Les derniers jours de mon séjour ont été terribles, je ne pouvais plus sortir de mon appartement. J’ai appris à adapter mon enseignement en fonction de la situation. Nous avions quand même des projets dans le campus. Nous étions là pour faire de la musique et nous évader.
Vous n’avez pas hésité à vous y rendre, connaissant la situation politique?
Je suis parfois une tête brûlée (elle rit)! Je suis aussi allée en Inde rejoindre un groupe de volontaires de Mère Teresa ainsi qu’au Kazakhstan. Et j’ai vécu une expérience dans le quartier du Bronx à New-York. J’aime bien l’aventure! J’étais un peu la seule blonde aux yeux bleus du coin. J’y suis allée plusieurs fois et j’y ai passé quelques mois au total. Je travaillais dans un centre d’accueil pour des anciens SDF qui avait été mis en place par des frères franciscains. La première fois, j’y ai fait un stage dans une clinique sachant que je voulais devenir médecin. Je travaillais à la cuisine et ils m’offraient, en échange, des cours de piano jazz. A New York, j’ai aussi rencontré la pianiste suisse Sylvie Courvoisier qui m’a encouragée dans mon chemin musical. Sa force m’inspire beaucoup.
Vous n’êtes pas une musicienne solitaire?
J’aime les autres, le contact. Ça me touche et j’en ai besoin. La musique doit avoir un sens de partage et de transmission.
Vous allez aussi au Liban Prochainement. Racontez-nous…
Je vais partir deux semaines à Pâques avec le groupe Dida Guigan.
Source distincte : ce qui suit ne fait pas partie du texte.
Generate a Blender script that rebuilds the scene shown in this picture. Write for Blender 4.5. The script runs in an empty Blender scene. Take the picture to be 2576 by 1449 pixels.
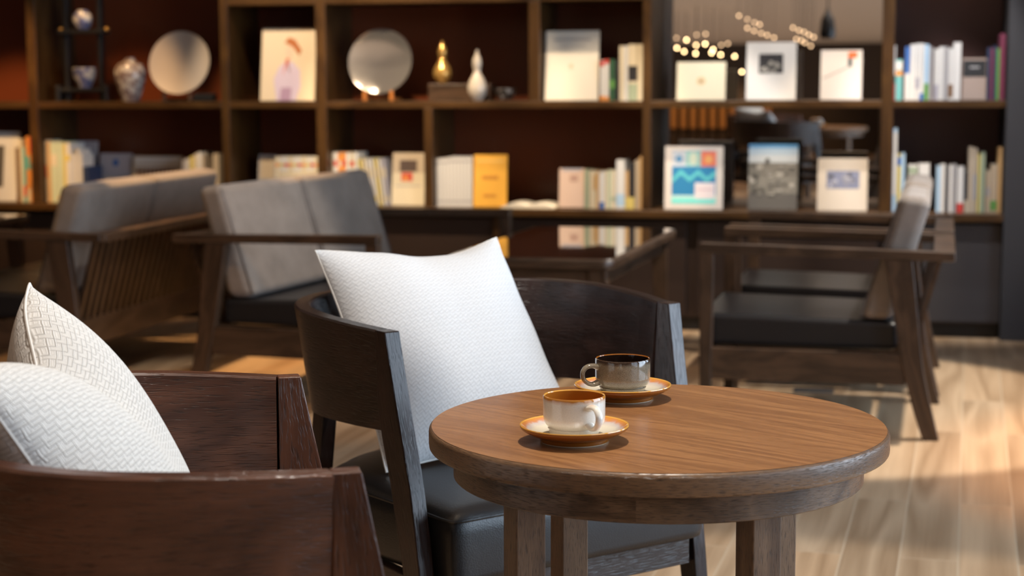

Nous sommes soutenus par diverses institutions, dont Pro Helvetia. Nous allons passer quatre jours dans une résidence artistique puis quatre concerts auront lieu dans le pays. Des ateliers avec des enfants sont également prévus. Des musiciens libanais viendront en Suisse en mai, en principe. Je me réjouis énormément!